INFORMATION SHOWN:
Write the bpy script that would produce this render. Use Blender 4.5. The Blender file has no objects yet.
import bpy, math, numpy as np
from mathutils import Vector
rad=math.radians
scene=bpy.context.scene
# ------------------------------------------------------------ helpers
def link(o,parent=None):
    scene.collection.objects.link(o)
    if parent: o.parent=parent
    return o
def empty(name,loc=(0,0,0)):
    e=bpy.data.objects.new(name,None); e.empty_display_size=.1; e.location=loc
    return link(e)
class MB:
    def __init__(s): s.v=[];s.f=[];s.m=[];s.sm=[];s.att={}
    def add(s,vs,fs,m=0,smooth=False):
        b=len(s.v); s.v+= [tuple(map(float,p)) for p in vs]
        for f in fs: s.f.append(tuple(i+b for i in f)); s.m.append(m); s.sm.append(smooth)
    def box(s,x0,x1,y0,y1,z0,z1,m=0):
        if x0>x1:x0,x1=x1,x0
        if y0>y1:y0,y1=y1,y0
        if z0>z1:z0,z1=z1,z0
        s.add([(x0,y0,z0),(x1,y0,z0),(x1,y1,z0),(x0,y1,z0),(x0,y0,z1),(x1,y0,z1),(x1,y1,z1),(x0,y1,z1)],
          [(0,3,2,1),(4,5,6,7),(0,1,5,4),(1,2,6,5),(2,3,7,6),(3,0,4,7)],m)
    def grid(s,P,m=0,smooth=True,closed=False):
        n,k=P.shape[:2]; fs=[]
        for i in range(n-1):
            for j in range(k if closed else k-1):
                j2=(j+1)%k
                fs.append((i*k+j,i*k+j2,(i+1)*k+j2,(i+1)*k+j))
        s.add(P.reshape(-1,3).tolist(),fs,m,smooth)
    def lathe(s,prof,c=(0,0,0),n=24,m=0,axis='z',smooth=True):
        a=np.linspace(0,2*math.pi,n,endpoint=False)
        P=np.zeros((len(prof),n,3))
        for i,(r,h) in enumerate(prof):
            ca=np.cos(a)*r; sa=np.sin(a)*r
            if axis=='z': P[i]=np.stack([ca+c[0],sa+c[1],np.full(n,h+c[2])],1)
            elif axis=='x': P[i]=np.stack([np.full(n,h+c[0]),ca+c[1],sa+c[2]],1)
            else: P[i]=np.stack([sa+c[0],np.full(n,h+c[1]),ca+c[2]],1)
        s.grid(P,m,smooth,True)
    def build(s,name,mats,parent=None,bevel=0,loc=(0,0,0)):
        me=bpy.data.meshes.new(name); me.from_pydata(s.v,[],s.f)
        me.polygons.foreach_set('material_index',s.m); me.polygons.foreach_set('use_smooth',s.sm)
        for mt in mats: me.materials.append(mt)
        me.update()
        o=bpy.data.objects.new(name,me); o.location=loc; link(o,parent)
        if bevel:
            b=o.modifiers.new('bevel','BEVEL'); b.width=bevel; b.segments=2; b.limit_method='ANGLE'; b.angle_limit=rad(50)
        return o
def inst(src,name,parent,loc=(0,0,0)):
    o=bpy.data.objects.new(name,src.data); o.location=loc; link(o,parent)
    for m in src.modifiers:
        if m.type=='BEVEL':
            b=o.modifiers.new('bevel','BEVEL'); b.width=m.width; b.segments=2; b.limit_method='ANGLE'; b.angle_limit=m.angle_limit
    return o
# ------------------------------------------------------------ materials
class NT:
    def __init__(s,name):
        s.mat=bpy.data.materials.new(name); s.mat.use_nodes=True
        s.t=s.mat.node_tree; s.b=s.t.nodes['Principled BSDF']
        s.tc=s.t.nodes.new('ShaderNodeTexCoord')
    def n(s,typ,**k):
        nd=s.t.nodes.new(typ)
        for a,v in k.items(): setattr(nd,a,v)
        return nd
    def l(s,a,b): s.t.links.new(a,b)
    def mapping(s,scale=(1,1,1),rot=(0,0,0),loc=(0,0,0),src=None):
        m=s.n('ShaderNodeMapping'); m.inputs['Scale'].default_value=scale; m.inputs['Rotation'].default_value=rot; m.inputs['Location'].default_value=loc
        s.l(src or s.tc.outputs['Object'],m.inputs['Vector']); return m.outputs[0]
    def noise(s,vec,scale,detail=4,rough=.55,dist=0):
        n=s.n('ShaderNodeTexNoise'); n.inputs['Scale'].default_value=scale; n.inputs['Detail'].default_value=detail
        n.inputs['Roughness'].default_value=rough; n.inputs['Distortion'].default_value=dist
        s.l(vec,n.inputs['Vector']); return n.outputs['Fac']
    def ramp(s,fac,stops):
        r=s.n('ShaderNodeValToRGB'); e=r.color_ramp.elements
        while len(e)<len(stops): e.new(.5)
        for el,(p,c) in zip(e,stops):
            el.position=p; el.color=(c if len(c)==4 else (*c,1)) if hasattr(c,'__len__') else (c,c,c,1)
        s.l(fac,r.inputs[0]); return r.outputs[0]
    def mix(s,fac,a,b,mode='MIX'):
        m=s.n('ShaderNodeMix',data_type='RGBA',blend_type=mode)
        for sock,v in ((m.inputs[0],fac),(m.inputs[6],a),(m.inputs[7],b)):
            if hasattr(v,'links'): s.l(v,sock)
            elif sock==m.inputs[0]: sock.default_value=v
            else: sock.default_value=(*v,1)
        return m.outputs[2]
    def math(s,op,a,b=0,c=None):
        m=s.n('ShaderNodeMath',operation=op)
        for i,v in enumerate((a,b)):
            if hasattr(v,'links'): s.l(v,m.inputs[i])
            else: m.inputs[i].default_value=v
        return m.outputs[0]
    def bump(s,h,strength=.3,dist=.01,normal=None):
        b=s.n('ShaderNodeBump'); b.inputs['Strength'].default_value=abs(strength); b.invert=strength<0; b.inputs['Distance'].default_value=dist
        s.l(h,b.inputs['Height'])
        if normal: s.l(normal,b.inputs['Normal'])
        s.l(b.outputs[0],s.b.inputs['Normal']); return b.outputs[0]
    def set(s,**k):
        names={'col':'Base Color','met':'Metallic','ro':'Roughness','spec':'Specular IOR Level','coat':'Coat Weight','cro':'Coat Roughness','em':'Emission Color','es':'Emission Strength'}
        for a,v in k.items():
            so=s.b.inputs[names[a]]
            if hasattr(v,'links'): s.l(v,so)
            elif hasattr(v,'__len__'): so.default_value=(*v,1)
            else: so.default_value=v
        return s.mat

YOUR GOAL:
Write the material out again word for word.

THE RESULT:
Write the bpy script that would produce this render. Use Blender 4.5. The Blender file has no objects yet.
import bpy, math, numpy as np
from mathutils import Vector
rad=math.radians
scene=bpy.context.scene
# ------------------------------------------------------------ helpers
def link(o,parent=None):
    scene.collection.objects.link(o)
    if parent: o.parent=parent
    return o
def empty(name,loc=(0,0,0)):
    e=bpy.data.objects.new(name,None); e.empty_display_size=.1; e.location=loc
    return link(e)
class MB:
    def __init__(s): s.v=[];s.f=[];s.m=[];s.sm=[];s.att={}
    def add(s,vs,fs,m=0,smooth=False):
        b=len(s.v); s.v+= [tuple(map(float,p)) for p in vs]
        for f in fs: s.f.append(tuple(i+b for i in f)); s.m.append(m); s.sm.append(smooth)
    def box(s,x0,x1,y0,y1,z0,z1,m=0):
        if x0>x1:x0,x1=x1,x0
        if y0>y1:y0,y1=y1,y0
        if z0>z1:z0,z1=z1,z0
        s.add([(x0,y0,z0),(x1,y0,z0),(x1,y1,z0),(x0,y1,z0),(x0,y0,z1),(x1,y0,z1),(x1,y1,z1),(x0,y1,z1)],
          [(0,3,2,1),(4,5,6,7),(0,1,5,4),(1,2,6,5),(2,3,7,6),(3,0,4,7)],m)
    def grid(s,P,m=0,smooth=True,closed=False):
        n,k=P.shape[:2]; fs=[]
        for i in range(n-1):
            for j in range(k if closed else k-1):
                j2=(j+1)%k
                fs.append((i*k+j,i*k+j2,(i+1)*k+j2,(i+1)*k+j))
        s.add(P.reshape(-1,3).tolist(),fs,m,smooth)
    def lathe(s,prof,c=(0,0,0),n=24,m=0,axis='z',smooth=True):
        a=np.linspace(0,2*math.pi,n,endpoint=False)
        P=np.zeros((len(prof),n,3))
        for i,(r,h) in enumerate(prof):
            ca=np.cos(a)*r; sa=np.sin(a)*r
            if axis=='z': P[i]=np.stack([ca+c[0],sa+c[1],np.full(n,h+c[2])],1)
            elif axis=='x': P[i]=np.stack([np.full(n,h+c[0]),ca+c[1],sa+c[2]],1)
            else: P[i]=np.stack([sa+c[0],np.full(n,h+c[1]),ca+c[2]],1)
        s.grid(P,m,smooth,True)
    def build(s,name,mats,parent=None,bevel=0,loc=(0,0,0)):
        me=bpy.data.meshes.new(name); me.from_pydata(s.v,[],s.f)
        me.polygons.foreach_set('material_index',s.m); me.polygons.foreach_set('use_smooth',s.sm)
        for mt in mats: me.materials.append(mt)
        me.update()
        o=bpy.data.objects.new(name,me); o.location=loc; link(o,parent)
        if bevel:
            b=o.modifiers.new('bevel','BEVEL'); b.width=bevel; b.segments=2; b.limit_method='ANGLE'; b.angle_limit=rad(50)
        return o
def inst(src,name,parent,loc=(0,0,0)):
    o=bpy.data.objects.new(name,src.data); o.location=loc; link(o,parent)
    for m in src.modifiers:
        if m.type=='BEVEL':
            b=o.modifiers.new('bevel','BEVEL'); b.width=m.width; b.segments=2; b.limit_method='ANGLE'; b.angle_limit=m.angle_limit
    return o
# ------------------------------------------------------------ materials
class NT:
    def __init__(s,name):
        s.mat=bpy.data.materials.new(name); s.mat.use_nodes=True
        s.t=s.mat.node_tree; s.b=s.t.nodes['Principled BSDF']
        s.tc=s.t.nodes.new('ShaderNodeTexCoord')
    def n(s,typ,**k):
        nd=s.t.nodes.new(typ)
        for a,v in k.items(): setattr(nd,a,v)
        return nd
    def l(s,a,b): s.t.links.new(a,b)
    def mapping(s,scale=(1,1,1),rot=(0,0,0),loc=(0,0,0),src=None):
        m=s.n('ShaderNodeMapping'); m.inputs['Scale'].default_value=scale; m.inputs['Rotation'].default_value=rot; m.inputs['Location'].default_value=loc
        s.l(src or s.tc.outputs['Object'],m.inputs['Vector']); return m.outputs[0]
    def noise(s,vec,scale,detail=4,rough=.55,dist=0):
        n=s.n('ShaderNodeTexNoise'); n.inputs['Scale'].default_value=scale; n.inputs['Detail'].default_value=detail
        n.inputs['Roughness'].default_value=rough; n.inputs['Distortion'].default_value=dist
        s.l(vec,n.inputs['Vector']); return n.outputs['Fac']
    def ramp(s,fac,stops):
        r=s.n('ShaderNodeValToRGB'); e=r.color_ramp.elements
        while len(e)<len(stops): e.new(.5)
        for el,(p,c) in zip(e,stops):
            el.position=p; el.color=(c if len(c)==4 else (*c,1)) if hasattr(c,'__len__') else (c,c,c,1)
        s.l(fac,r.inputs[0]); return r.outputs[0]
    def mix(s,fac,a,b,mode='MIX'):
        m=s.n('ShaderNodeMix',data_type='RGBA',blend_type=mode)
        for sock,v in ((m.inputs[0],fac),(m.inputs[6],a),(m.inputs[7],b)):
            if hasattr(v,'links'): s.l(v,sock)
            elif sock==m.inputs[0]: sock.default_value=v
            else: sock.default_value=(*v,1)
        return m.outputs[2]
    def math(s,op,a,b=0,c=None):
        m=s.n('ShaderNodeMath',operation=op)
        for i,v in enumerate((a,b)):
            if hasattr(v,'links'): s.l(v,m.inputs[i])
            else: m.inputs[i].default_value=v
        return m.outputs[0]
    def bump(s,h,strength=.3,dist=.01,normal=None):
        b=s.n('ShaderNodeBump'); b.inputs['Strength'].default_value=abs(strength); b.invert=strength<0; b.inputs['Distance'].default_value=dist
        s.l(h,b.inputs['Height'])
        if normal: s.l(normal,b.inputs['Normal'])
        s.l(b.outputs[0],s.b.inputs['Normal']); return b.outputs[0]
    def set(s,**k):
        names={'col':'Base Color','met':'Metallic','ro':'Roughness','spec':'Specular IOR Level','coat':'Coat Weight','cro':'Coat Roughness','em':'Emission Color','es':'Emission Strength'}
        for a,v in k.items():
            so=s.b.inputs[names[a]]
            if hasattr(v,'links'): s.l(v,so)
            elif hasattr(v,'__len__'): so.default_value=(*v,1)
            else: so.default_value=v
        return s.mat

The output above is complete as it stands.